§ **Given information**
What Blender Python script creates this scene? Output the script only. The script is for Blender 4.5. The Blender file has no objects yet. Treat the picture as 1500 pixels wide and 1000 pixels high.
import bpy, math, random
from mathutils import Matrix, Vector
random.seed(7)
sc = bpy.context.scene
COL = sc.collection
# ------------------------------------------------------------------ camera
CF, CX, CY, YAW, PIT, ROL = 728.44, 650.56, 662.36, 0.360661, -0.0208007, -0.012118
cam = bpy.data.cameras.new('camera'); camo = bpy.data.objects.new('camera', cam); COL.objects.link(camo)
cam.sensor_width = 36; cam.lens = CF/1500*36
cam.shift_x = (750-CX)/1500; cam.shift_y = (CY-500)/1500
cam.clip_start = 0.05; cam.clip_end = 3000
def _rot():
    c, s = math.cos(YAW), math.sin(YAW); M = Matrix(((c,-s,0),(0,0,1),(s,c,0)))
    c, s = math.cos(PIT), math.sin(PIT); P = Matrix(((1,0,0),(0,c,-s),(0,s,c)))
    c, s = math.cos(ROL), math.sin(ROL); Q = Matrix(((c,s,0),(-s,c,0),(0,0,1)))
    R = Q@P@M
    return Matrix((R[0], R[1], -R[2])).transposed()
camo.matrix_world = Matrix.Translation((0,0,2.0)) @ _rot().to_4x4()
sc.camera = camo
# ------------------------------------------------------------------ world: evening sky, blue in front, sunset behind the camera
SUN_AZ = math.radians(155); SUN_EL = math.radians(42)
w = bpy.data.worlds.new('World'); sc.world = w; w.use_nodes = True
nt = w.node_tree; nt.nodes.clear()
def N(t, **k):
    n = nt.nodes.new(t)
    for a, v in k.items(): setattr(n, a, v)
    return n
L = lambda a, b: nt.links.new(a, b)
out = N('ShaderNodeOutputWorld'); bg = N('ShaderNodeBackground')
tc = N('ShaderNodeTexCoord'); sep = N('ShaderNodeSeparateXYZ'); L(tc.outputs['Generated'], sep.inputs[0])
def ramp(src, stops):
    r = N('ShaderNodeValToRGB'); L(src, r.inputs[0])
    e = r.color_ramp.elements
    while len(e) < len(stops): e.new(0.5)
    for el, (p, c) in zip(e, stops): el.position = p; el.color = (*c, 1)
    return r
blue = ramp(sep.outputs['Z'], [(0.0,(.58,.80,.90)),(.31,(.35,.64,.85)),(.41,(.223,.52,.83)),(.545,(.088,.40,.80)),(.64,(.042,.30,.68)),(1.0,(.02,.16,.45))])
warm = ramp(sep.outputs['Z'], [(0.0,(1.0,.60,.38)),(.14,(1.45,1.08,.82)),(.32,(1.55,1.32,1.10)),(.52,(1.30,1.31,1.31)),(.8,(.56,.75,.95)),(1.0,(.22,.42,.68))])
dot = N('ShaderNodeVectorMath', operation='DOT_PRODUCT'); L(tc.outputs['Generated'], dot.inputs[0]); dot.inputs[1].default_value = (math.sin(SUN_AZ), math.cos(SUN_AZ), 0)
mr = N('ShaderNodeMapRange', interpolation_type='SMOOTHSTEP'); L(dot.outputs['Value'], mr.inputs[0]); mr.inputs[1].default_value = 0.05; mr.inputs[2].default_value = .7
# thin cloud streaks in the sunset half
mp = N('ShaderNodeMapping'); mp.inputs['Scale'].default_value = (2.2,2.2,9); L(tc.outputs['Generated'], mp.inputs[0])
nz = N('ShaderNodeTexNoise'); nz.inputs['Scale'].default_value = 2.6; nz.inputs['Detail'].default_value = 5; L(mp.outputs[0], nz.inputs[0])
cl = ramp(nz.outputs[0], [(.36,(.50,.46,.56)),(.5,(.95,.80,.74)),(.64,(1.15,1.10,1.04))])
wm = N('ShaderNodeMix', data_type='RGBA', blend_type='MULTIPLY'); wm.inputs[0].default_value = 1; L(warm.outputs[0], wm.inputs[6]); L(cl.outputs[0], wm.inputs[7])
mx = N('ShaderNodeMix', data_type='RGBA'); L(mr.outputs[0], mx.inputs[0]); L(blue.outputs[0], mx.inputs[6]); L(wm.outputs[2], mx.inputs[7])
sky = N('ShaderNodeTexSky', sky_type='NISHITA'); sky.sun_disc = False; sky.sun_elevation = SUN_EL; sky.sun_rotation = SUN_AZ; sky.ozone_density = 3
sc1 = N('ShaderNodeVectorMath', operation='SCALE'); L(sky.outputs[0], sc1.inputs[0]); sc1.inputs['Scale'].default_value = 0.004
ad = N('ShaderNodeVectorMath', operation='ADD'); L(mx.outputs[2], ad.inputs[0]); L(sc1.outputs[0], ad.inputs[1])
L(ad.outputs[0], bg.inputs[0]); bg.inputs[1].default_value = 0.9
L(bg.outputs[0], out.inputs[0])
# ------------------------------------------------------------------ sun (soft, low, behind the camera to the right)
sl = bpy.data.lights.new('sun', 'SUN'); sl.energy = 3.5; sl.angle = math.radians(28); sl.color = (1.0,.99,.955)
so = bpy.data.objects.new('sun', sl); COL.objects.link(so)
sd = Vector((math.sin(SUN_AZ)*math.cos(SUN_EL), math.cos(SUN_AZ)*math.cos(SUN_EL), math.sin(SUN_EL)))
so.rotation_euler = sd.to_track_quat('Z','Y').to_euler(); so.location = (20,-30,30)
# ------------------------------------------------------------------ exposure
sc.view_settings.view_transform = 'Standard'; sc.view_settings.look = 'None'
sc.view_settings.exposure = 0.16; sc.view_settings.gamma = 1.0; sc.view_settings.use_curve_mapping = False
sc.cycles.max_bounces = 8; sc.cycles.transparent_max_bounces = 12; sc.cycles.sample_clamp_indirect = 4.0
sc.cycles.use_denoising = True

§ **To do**
Give the count of lines in the listing that hold the word "objects", with no other text.

§ **Solved problem**
3